Gary Goodrich, inventor of the Evn Seam Iron and holder of numerous patents, shared the process of product development and requirements for obtaining a patent.  Schluter provided instructions for the correct installation of the Kerdi Shower System.  Congoleum shared techniques of working with Dura Ceramic.  CFI’s good friend, Jim Lee, Executive Director of FIANA and a member of the CFI Board of Directors challenged all CFI installers to continue promoting quality installation and shared ideas in which this can be done effectively.

Every year, one of the highlights of the CFI Convention is our WFCA sponsored Leadership Conference.  For many years, Chris Davis and the WFCA have provided us with the best motivational speakers in the nation.  Past conventions have included the woven carpet installation workshop, custom area rugs and fiber optics, hand sewing, stair upholstery, preparation for the Master-II exam and virtually every topic that involves floor coverings and installation.  The CFI Convention is open to everyone.

Where I find one of the great values with my CFI membership is the list of CFI installers on the web.  Let’s compare the CFI listing to the yellow pages.  My yellow page ad costs $490 monthly.  This is an annual fee of $5,880.  Most yellow page leads are price shopping to get an installation cost lower than our retail outlets charge.

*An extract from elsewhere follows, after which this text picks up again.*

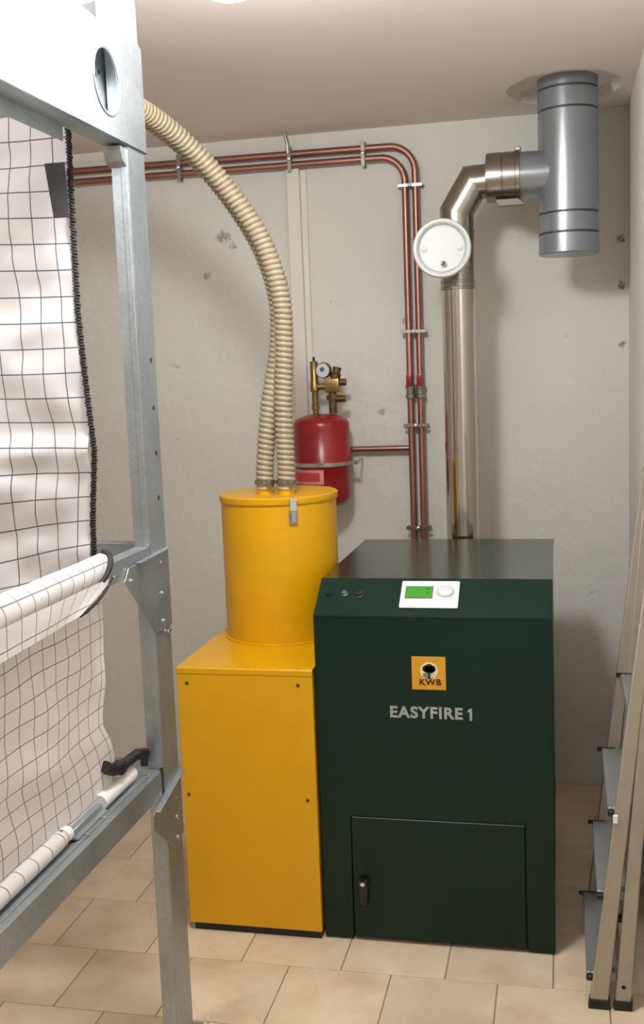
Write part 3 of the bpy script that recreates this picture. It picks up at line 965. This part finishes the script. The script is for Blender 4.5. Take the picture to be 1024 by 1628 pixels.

In 2010, your CFI dues are $150 annually, plus $225 for the WFCA membership.  This is an annual fee of $375 for which you get a $500 WFCA educational scholarship which pays 100% of all CFI programs.  THIS IS A GAIN OF $125 in value!  You are listed on the CFI website and when you get a call from a customer, they are not price shopping.  They are VALUE SHOPPING!  They know you are certified and your costs of doing business are more than the non-certified installer.  This is what the designers and architects use when they need to be represented by a professional.  Once you get the opportunity to service the “value-oriented consumer” vs. the “price-shopping customer,” your profits go up.

First Timers receive special attention at the CFI Convention.  We know that the excellence that comes with being a CFI installer goes beyond what you can learn in 3-5 days at a convention or two days at a certification or training. It is a seed that must be nurtured; it requires exposure to all of the great installers, all of our associates and our partners that sponsor the annual CFI jacket.  CFI is a team effort that involves many in the industry.  Our installers must reflect the skills of our founders and the commitment to excellence of the Certified Flooring Installers.

The CFI Family is unique.  We have a common goal; be the best that you can be; give your customer value and service above their expectations, and ALWAYS work with your hands, brain and heart on EVERY job.